— Begin DATA ENTRIES —

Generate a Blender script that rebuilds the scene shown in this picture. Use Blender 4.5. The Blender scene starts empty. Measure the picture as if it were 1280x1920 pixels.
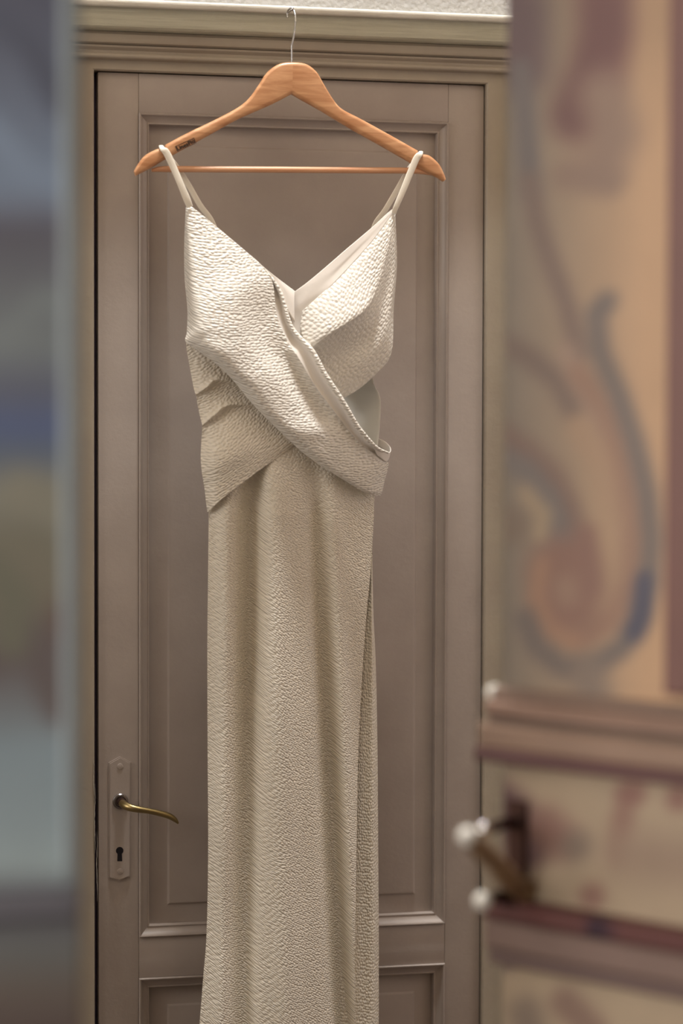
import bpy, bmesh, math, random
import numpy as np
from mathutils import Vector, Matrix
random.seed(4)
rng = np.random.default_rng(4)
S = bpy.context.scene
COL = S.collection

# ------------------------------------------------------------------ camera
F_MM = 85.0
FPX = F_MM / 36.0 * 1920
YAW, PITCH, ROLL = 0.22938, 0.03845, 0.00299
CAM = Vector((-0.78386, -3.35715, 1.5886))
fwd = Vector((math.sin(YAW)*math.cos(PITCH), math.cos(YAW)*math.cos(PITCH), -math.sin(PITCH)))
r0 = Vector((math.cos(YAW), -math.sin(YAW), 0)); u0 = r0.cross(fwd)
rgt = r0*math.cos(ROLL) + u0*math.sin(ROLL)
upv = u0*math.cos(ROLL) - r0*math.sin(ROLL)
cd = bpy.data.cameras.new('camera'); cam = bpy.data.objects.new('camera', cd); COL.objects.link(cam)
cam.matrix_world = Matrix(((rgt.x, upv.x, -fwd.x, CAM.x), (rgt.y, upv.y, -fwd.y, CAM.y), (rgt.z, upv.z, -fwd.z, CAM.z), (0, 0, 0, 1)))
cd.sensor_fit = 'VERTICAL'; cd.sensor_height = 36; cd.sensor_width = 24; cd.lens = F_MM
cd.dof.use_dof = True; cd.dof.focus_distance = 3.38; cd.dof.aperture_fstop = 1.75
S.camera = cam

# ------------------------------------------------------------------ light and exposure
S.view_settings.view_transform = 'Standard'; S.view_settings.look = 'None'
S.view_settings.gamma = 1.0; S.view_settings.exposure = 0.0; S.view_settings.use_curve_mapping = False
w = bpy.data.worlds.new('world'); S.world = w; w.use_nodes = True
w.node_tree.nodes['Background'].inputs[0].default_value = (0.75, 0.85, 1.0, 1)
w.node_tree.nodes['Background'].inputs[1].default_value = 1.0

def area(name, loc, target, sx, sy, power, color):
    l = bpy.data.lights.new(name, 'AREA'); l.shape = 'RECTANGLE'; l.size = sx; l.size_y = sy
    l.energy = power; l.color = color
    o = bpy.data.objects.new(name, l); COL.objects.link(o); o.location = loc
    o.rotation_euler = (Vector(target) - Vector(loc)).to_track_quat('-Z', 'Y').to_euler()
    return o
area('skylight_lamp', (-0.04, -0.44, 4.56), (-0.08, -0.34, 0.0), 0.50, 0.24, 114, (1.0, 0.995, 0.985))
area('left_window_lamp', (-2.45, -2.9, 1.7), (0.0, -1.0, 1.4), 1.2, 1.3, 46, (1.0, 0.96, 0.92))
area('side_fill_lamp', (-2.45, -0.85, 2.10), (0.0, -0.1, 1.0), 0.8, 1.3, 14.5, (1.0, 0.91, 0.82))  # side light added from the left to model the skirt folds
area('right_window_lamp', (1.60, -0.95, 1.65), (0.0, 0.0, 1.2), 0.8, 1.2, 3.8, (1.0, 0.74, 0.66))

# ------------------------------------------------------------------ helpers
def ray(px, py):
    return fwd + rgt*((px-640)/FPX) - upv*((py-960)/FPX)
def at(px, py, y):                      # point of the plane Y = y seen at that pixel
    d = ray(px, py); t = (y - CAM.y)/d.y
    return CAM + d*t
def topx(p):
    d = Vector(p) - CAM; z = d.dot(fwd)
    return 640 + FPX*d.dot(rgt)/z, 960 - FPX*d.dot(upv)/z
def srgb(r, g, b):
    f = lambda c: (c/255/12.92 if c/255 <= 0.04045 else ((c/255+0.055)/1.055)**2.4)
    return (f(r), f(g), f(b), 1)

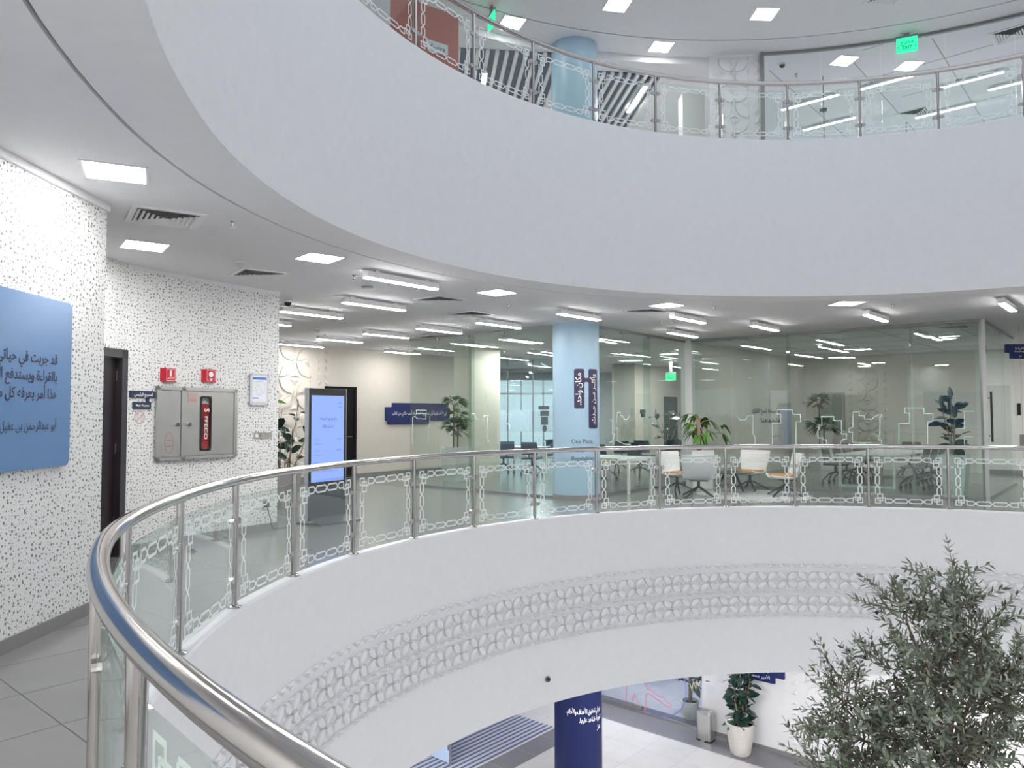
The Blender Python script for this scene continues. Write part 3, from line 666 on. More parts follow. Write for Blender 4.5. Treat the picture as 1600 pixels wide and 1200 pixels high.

— End DATA ENTRIES —

EXERCISE DETAILS | From the first line above through the line containing "COL = S.collection", copy everything exactly, without the pictures.

TASK SOLUTION |
Generate a Blender script that rebuilds the scene shown in this picture. Use Blender 4.5. The Blender scene starts empty. Measure the picture as if it were 1280x1920 pixels.
import bpy, bmesh, math, random
import numpy as np
from mathutils import Vector, Matrix
random.seed(4)
rng = np.random.default_rng(4)
S = bpy.context.scene
COL = S.collection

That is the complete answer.